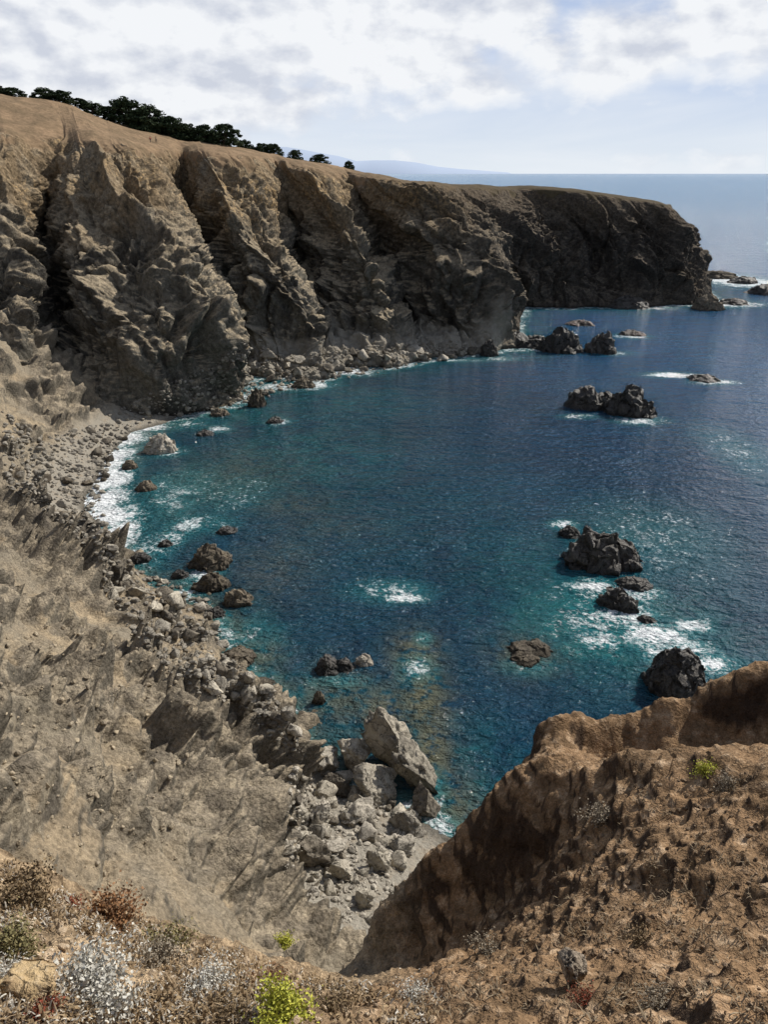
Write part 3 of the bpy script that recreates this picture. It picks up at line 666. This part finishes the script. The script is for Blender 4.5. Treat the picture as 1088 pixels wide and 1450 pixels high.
# ---- repeats
protos = [boulder_mesh('boulder', 100 + k, (1, random.uniform(.7, .95), random.uniform(.6, .85)), 3, 13, .07) for k in range(9)]
def inside(px, py, poly):
    c = False; j = len(poly) - 1
    for i in range(len(poly)):
        if (poly[i][1] > py) != (poly[j][1] > py) and px < (poly[j][0] - poly[i][0]) * (py - poly[i][1]) / (poly[j][1] - poly[i][1]) + poly[i][0]: c = not c
        j = i
    return c
protoobj = {}
def scatter(poly, n, s0, s1, pw, mats, label, group, sea=True):
    xs = [q[0] for q in poly]; ys = [q[1] for q in poly]; k = 0
    for _ in range(n * 12):
        if k >= n: break
        px, py = random.uniform(min(xs), max(xs)), random.uniform(min(ys), max(ys))
        if not inside(px, py, poly): continue
        h = pick(px, py, sea)
        if h is None or h[0][2] > 14: continue
        loc = h[0]; s = (s0 + (s1 - s0) * random.random() ** pw) * depth_of(loc) / F / 2
        mi = random.choice(mats); pi = random.randrange(9); key = (mi.name, pi)
        if key not in protoobj:
            me = protos[pi].copy(); o = link('beach_boulder', me, mi); protoobj[key] = o
        else:
            o = protoobj[key].copy(); COL.objects.link(o)
        o.location = (loc[0], loc[1], loc[2] + s * .3); o.scale = (s, s, s)
        o.rotation_euler = (random.uniform(-.4, .4), random.uniform(-.4, .4), random.uniform(0, 6.28))
        tag(o, label, 'boulder', group); k += 1
scatter([(420, 1085), (470, 1090), (600, 1150), (600, 1195), (565, 1245), (545, 1300), (470, 1330), (408, 1330), (408, 1210)], 95, 14, 42, 1.9, [MAT_TALUS, MAT_PALE, MAT_PALE, MAT_DARKB], 'one of the many grey boulders strewn over the stony gully beach below the bluff', 'boulders strewn in the near gully')
scatter([(160, 790), (210, 815), (290, 845), (320, 905), (340, 945), (405, 1005), (435, 1075), (410, 1060), (345, 1000), (295, 975), (240, 940), (190, 880), (160, 845)], 90, 9, 36, 1.6, [MAT_TALUS, MAT_DARKB, MAT_PALE], 'one of the boulders crowding the near left shoreline', 'boulders along the near left shore')
scatter([(330, 500), (360, 485), (420, 508), (520, 500), (640, 492), (700, 500), (560, 522), (450, 540), (340, 572), (240, 600), (230, 590), (320, 560)], 75, 8, 28, 2.0, [MAT_TALUS, MAT_PALE, MAT_DARKB, MAT_DARKB], 'one of the fallen grey blocks in the boulder apron at the cliff foot', 'fallen blocks at the cliff foot')
scatter([(60, 640), (150, 605), (200, 600), (165, 640), (150, 680), (132, 720), (170, 780), (150, 800), (115, 735), (60, 715), (10, 690)], 40, 7, 24, 1.8, [MAT_TALUS, MAT_DARKB, MAT_BROWNROCK], 'one of the stones scattered on the far grey beach and its surf line', 'stones on the far beach')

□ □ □

■ **WORK INSTRUCTIONS**: Take the listing above and print it exactly, apart from the pictures.

■ **EXERCISE RESULT**:
Write part 3 of the bpy script that recreates this picture. It picks up at line 666. This part finishes the script. The script is for Blender 4.5. Treat the picture as 1088 pixels wide and 1450 pixels high.
# ---- repeats
protos = [boulder_mesh('boulder', 100 + k, (1, random.uniform(.7, .95), random.uniform(.6, .85)), 3, 13, .07) for k in range(9)]
def inside(px, py, poly):
    c = False; j = len(poly) - 1
    for i in range(len(poly)):
        if (poly[i][1] > py) != (poly[j][1] > py) and px < (poly[j][0] - poly[i][0]) * (py - poly[i][1]) / (poly[j][1] - poly[i][1]) + poly[i][0]: c = not c
        j = i
    return c
protoobj = {}
def scatter(poly, n, s0, s1, pw, mats, label, group, sea=True):
    xs = [q[0] for q in poly]; ys = [q[1] for q in poly]; k = 0
    for _ in range(n * 12):
        if k >= n: break
        px, py = random.uniform(min(xs), max(xs)), random.uniform(min(ys), max(ys))
        if not inside(px, py, poly): continue
        h = pick(px, py, sea)
        if h is None or h[0][2] > 14: continue
        loc = h[0]; s = (s0 + (s1 - s0) * random.random() ** pw) * depth_of(loc) / F / 2
        mi = random.choice(mats); pi = random.randrange(9); key = (mi.name, pi)
        if key not in protoobj:
            me = protos[pi].copy(); o = link('beach_boulder', me, mi); protoobj[key] = o
        else:
            o = protoobj[key].copy(); COL.objects.link(o)
        o.location = (loc[0], loc[1], loc[2] + s * .3); o.scale = (s, s, s)
        o.rotation_euler = (random.uniform(-.4, .4), random.uniform(-.4, .4), random.uniform(0, 6.28))
        tag(o, label, 'boulder', group); k += 1
scatter([(420, 1085), (470, 1090), (600, 1150), (600, 1195), (565, 1245), (545, 1300), (470, 1330), (408, 1330), (408, 1210)], 95, 14, 42, 1.9, [MAT_TALUS, MAT_PALE, MAT_PALE, MAT_DARKB], 'one of the many grey boulders strewn over the stony gully beach below the bluff', 'boulders strewn in the near gully')
scatter([(160, 790), (210, 815), (290, 845), (320, 905), (340, 945), (405, 1005), (435, 1075), (410, 1060), (345, 1000), (295, 975), (240, 940), (190, 880), (160, 845)], 90, 9, 36, 1.6, [MAT_TALUS, MAT_DARKB, MAT_PALE], 'one of the boulders crowding the near left shoreline', 'boulders along the near left shore')
scatter([(330, 500), (360, 485), (420, 508), (520, 500), (640, 492), (700, 500), (560, 522), (450, 540), (340, 572), (240, 600), (230, 590), (320, 560)], 75, 8, 28, 2.0, [MAT_TALUS, MAT_PALE, MAT_DARKB, MAT_DARKB], 'one of the fallen grey blocks in the boulder apron at the cliff foot', 'fallen blocks at the cliff foot')
scatter([(60, 640), (150, 605), (200, 600), (165, 640), (150, 680), (132, 720), (170, 780), (150, 800), (115, 735), (60, 715), (10, 690)], 40, 7, 24, 1.8, [MAT_TALUS, MAT_DARKB, MAT_BROWNROCK], 'one of the stones scattered on the far grey beach and its surf line', 'stones on the far beach')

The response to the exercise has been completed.